About Jeffrey

Photo of Jeffrey K. MacKie-Mason

I am the University Librarian and Chief Digital Scholarship Officer, University of California, Berkeley, as of October 2015. I am also a professor in the School of Information, and a professor in the Department of Economics at Berkeley.

Formerly I was the dean of the School of Information, University of Michigan. At Michigan I was also the Arthur W. Burks Professor of Information and Computer Science, and a Professor of Economics and Public Policy. I was the founding Director of STIET (a research program for Socio-Technical Infrastructure for Electronic Transactions). I am passionate about public universities, where I have spent my entire career.

My research and teaching are a mix of mostly economics with some computer science, and a bit of psychology (cognitive, and increasingly social) thrown in. I address human information behavior online, and the design and performance of information systems and digital content. My approach is incentive-centered design which accounts for the behavior of autonomous, motivated and often strategic humans when designing systems. I also do a fair bit of work on competition policy and antitrust, especially for information technology-related industries. In the past I have worked on taxation and corporate behavior, and public utility pricing.

The advent of the web has led to a recent explosion in bibliometrics to measure scholarly impact. I obtained the following calculations from Google Scholar on 1 January 2023:

I have started curating my online scholarly presence through Google Scholar Citations: http://scholar.google.com/citations?user=Hd3kUc4AAAAJ

Notes: The h and i10 index are calculated by Google using Google Scholar Citations. See Reflections on Google Scholar on using this source for scholarly bibliometrics. My Erdős number is achieved through the following sequence of co-authorship links: Erdős -> Daniel J. Kleitman -> Rakesh Vinay Vohra -> Michael P. Wellman. (I also have a completely different 5-path: Erdős -> George Piranian -> Charles Titus -> Carl Simon -> Ted Bergstrom.) The number of my publications provided by Google Scholar Citations is high because I have not found a way to merge all publications that are the same but appear in citations with variant names (Google Scholar Citations seems to limit merges to papers that appear on the same screen, with a maximum of 100 per screen).

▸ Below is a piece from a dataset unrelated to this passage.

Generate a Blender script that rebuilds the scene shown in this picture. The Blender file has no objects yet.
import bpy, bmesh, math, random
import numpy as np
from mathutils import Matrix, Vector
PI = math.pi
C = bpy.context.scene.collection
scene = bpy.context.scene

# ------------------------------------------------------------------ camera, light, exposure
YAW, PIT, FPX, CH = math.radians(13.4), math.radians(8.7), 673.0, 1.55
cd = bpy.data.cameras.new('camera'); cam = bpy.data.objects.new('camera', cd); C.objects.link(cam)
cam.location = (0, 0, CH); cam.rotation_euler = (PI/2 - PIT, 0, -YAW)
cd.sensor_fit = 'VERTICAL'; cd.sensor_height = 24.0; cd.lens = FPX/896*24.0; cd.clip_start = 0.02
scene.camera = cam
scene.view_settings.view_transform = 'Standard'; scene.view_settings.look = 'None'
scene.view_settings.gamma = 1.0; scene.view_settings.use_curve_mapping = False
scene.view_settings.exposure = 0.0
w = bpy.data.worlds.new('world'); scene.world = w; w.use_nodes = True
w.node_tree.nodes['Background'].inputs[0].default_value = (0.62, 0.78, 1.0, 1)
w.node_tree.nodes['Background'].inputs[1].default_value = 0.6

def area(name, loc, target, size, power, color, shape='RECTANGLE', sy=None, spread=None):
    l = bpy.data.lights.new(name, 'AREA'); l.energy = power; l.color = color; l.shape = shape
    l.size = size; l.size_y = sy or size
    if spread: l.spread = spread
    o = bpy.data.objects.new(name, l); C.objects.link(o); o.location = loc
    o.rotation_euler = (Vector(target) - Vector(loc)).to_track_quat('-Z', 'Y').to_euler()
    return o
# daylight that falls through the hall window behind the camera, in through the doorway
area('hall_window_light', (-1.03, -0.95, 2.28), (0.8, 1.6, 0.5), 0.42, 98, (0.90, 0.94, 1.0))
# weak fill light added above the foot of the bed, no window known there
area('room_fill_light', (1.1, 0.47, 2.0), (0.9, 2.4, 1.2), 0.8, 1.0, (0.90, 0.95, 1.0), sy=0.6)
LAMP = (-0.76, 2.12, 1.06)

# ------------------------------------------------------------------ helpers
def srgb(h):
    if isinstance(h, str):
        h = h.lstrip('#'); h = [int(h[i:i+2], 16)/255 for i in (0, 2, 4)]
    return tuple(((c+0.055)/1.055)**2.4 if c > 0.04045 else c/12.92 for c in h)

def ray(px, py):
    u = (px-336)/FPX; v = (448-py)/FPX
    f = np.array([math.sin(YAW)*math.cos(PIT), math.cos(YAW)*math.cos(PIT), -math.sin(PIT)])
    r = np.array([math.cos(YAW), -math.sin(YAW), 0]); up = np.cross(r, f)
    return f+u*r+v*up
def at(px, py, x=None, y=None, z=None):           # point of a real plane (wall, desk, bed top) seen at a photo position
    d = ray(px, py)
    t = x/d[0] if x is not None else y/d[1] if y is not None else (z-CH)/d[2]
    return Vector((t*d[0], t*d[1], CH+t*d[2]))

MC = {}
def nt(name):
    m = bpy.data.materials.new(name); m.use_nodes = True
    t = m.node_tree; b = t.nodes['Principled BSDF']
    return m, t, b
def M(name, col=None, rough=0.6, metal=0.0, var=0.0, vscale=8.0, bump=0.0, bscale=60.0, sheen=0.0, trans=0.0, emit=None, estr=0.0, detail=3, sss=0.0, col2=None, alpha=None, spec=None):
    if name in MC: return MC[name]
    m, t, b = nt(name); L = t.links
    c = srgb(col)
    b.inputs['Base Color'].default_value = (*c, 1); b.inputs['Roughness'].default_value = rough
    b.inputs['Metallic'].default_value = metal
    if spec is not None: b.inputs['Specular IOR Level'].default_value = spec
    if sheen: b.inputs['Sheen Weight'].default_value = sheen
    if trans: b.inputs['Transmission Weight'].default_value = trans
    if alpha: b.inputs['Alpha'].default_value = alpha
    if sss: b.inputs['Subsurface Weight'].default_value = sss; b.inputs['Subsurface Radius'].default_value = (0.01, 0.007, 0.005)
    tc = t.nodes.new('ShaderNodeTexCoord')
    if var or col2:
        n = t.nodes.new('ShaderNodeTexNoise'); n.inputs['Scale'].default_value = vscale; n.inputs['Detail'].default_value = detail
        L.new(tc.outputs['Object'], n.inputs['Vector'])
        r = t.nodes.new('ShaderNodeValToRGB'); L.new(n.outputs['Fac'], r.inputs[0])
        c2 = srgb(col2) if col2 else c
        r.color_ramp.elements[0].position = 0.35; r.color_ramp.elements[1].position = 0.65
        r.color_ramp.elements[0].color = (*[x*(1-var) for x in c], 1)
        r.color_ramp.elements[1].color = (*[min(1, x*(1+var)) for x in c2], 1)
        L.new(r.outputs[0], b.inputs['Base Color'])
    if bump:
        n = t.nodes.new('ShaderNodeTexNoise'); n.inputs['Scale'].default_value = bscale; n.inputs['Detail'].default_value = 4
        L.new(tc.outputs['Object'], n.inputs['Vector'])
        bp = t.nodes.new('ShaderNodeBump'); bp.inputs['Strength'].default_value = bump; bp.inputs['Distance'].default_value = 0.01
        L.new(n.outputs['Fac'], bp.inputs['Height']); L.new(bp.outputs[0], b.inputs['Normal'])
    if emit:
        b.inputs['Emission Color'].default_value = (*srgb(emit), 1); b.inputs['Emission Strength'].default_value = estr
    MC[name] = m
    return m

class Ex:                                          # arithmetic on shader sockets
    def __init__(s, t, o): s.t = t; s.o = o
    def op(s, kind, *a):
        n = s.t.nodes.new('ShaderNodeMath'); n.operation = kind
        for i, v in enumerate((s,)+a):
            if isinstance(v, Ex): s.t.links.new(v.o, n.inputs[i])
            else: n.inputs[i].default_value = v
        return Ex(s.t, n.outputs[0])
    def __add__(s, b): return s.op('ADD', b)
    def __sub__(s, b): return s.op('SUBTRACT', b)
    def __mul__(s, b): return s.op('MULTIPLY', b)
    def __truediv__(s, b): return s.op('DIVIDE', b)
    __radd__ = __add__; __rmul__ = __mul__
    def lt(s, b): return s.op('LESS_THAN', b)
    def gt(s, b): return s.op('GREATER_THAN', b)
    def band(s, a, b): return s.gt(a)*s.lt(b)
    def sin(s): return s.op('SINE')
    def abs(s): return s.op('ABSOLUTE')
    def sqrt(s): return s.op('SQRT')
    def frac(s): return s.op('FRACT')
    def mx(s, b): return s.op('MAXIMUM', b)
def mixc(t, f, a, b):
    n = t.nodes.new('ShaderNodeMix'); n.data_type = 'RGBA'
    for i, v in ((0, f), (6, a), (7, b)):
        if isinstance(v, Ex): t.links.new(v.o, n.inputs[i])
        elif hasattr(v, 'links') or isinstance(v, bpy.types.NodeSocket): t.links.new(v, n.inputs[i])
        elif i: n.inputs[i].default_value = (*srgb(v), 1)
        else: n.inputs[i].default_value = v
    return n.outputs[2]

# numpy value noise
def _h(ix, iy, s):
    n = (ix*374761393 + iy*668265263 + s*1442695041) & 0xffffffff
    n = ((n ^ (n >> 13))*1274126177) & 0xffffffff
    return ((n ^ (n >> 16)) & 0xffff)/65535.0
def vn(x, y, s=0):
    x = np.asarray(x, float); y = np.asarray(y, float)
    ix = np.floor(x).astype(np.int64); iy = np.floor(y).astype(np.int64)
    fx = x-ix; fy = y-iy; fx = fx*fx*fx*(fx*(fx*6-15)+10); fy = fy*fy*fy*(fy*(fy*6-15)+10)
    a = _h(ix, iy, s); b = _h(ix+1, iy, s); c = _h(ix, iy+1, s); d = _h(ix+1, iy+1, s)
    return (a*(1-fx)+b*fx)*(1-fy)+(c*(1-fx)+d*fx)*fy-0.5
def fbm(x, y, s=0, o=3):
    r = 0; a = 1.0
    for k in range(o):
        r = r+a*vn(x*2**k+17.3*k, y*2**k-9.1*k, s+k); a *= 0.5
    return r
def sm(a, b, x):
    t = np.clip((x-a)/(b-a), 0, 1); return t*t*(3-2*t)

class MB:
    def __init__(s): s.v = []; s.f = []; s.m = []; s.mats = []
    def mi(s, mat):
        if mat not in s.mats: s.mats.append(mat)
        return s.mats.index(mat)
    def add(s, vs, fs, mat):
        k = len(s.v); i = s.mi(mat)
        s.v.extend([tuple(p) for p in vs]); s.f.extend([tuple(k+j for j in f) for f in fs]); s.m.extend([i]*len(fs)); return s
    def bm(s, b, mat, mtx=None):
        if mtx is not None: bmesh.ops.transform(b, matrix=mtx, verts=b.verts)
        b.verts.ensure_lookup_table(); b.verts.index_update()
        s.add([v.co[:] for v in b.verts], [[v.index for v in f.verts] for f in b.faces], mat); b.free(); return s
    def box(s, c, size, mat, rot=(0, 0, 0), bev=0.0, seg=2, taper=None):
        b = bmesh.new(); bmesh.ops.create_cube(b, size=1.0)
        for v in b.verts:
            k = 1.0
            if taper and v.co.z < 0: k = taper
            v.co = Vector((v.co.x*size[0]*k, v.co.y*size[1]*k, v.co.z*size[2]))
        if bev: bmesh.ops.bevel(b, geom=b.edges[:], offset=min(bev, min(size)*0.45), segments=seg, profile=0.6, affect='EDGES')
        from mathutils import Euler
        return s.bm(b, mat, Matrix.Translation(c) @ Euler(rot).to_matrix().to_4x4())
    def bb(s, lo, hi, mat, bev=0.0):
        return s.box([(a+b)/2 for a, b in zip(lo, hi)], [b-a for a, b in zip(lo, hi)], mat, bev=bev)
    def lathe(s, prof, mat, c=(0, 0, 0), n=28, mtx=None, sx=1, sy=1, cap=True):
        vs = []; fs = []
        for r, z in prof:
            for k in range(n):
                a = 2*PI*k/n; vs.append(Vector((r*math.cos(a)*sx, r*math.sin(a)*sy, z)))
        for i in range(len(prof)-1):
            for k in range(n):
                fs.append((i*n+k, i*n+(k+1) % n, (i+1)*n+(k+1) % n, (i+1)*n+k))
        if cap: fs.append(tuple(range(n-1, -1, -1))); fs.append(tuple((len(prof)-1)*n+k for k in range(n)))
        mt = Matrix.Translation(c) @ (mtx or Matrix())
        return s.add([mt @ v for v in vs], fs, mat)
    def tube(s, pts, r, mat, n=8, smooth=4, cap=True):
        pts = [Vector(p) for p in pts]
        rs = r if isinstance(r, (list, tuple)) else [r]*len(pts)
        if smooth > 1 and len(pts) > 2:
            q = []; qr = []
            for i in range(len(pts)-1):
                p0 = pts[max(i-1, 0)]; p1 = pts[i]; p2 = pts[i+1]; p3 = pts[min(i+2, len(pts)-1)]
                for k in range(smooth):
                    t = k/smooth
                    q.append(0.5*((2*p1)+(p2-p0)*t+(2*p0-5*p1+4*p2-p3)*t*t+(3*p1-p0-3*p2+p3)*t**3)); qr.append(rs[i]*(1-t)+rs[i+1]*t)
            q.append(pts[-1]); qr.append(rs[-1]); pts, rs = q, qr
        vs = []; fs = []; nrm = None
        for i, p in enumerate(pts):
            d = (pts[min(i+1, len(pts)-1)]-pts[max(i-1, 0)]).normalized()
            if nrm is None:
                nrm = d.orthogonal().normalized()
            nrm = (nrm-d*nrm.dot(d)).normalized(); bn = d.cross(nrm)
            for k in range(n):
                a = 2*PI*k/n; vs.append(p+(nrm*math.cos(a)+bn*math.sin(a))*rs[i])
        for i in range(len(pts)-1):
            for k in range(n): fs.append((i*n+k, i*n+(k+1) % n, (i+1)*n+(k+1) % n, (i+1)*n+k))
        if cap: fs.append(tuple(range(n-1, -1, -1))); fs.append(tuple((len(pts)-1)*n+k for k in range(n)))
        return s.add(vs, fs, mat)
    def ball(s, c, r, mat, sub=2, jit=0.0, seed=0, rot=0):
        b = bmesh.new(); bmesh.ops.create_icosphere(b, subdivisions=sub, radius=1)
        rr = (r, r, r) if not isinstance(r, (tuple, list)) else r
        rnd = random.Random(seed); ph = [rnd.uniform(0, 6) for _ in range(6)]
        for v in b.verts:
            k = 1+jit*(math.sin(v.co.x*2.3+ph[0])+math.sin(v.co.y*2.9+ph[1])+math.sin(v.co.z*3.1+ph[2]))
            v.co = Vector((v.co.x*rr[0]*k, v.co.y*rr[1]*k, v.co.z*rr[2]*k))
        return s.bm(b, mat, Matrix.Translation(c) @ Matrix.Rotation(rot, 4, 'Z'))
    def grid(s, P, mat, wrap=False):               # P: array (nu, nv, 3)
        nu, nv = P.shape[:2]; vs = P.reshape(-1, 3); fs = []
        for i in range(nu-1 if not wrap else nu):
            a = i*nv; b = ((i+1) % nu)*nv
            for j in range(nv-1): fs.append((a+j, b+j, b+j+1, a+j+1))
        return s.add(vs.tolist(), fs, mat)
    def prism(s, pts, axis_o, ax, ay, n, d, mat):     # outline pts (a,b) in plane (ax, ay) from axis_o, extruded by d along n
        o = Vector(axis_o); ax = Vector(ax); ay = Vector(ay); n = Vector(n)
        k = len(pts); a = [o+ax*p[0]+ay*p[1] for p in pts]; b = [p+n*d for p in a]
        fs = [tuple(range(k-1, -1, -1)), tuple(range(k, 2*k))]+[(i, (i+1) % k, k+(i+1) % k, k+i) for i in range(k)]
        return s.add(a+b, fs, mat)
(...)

Photo of Jeffrey K. MacKie-Mason

I have been consulting and testifying on liability, damages and policy issues for antitrust and regulatory matters since the early 1980's. I specialize in information and technology industries, with extensive experience in the Internet, digital content, e-commerce, computer software and hardware, telecommunications, high-volume copiers, and computer services. I have testified by deposition and/or at trial in over forty federal cases, including (among others) at trial for the plaintiffs in ITS v. Kodak, for the defendant in Tricom v. EDS, for the plaintiff in Valassis v. News America, for the defendant in The Service Source v. Office Depot, and for the plaintiffs in the California class action against Microsoft Corp. which ended in a $1.1 billion settlement for California consumers. I have also submitted reports and testimony in numerous regulatory proceedings, and provided antitrust economics advice to many other clients. I founded Resource Economics as an antitrust economics firm in 1989, and co-founded applEcon LLC (an antitrust economics partnership) in 2000. My list of consulting engagements is available.

Photo of Jeffrey K. MacKie-Mason

I was born and raised in downstate New York, oldest of three siblings. In college and while getting a master's of public policy (Dartmouth and Univ. of Michigan, respectively) I studied and was quite active in environmental and energy policy. For example, I was arrested at the big demonstration at the Seabrook nuclear power plant, and I worked in Washington for a year at the National Audubon Society (water policy), and for a summer in the policy office of the Dept. of Energy.

I've been an information and technology junkie since the late 1960s, had my first email romance in 1976, and was deeply engaged with the Internet by the mid-80s, nearly 10 years before the Web began. It took some time to realize I could join this enthusiasm with my research. Most of my early economics research concerned taxes and corporate decisions (investment, financing, choice of organizational form). I had done some telecommunications research in the 1980s, but only in the early 1990s did I drop other topics to pursue exclusively economic and technical issues raised by digital information systems and content.

I used to spend more time in the woods and mountains than at a terminal. Now I find peace and freedom of emotional expression at the piano. I started music studies when I was young, but music became my consuming passion only in the mid-1990s. I play classical (though I occasionally fool around with songbook standards or pop by Tori Amos and a few others). I've been learning about one Beethoven sonata a year, and a variety of other repertoire including Bach preludes and fugues, Schubert impromptus, Brahms intermezzi, etc. I performed (in informal settings!) the first movement of Beethoven's first piano concerto (with a 5-piece chamber group accompanying) and the first movement of Mendelssohn's g minor concerto (with second piano accompanying).

I'm also very committed to nurturing my marriage to Janet Netz. Active parenting of my two boys has been transitioning to active grandparenting of (so far!) our three grandchildren. My Myers-Briggs type is INFP (strong I, N; weak F, P).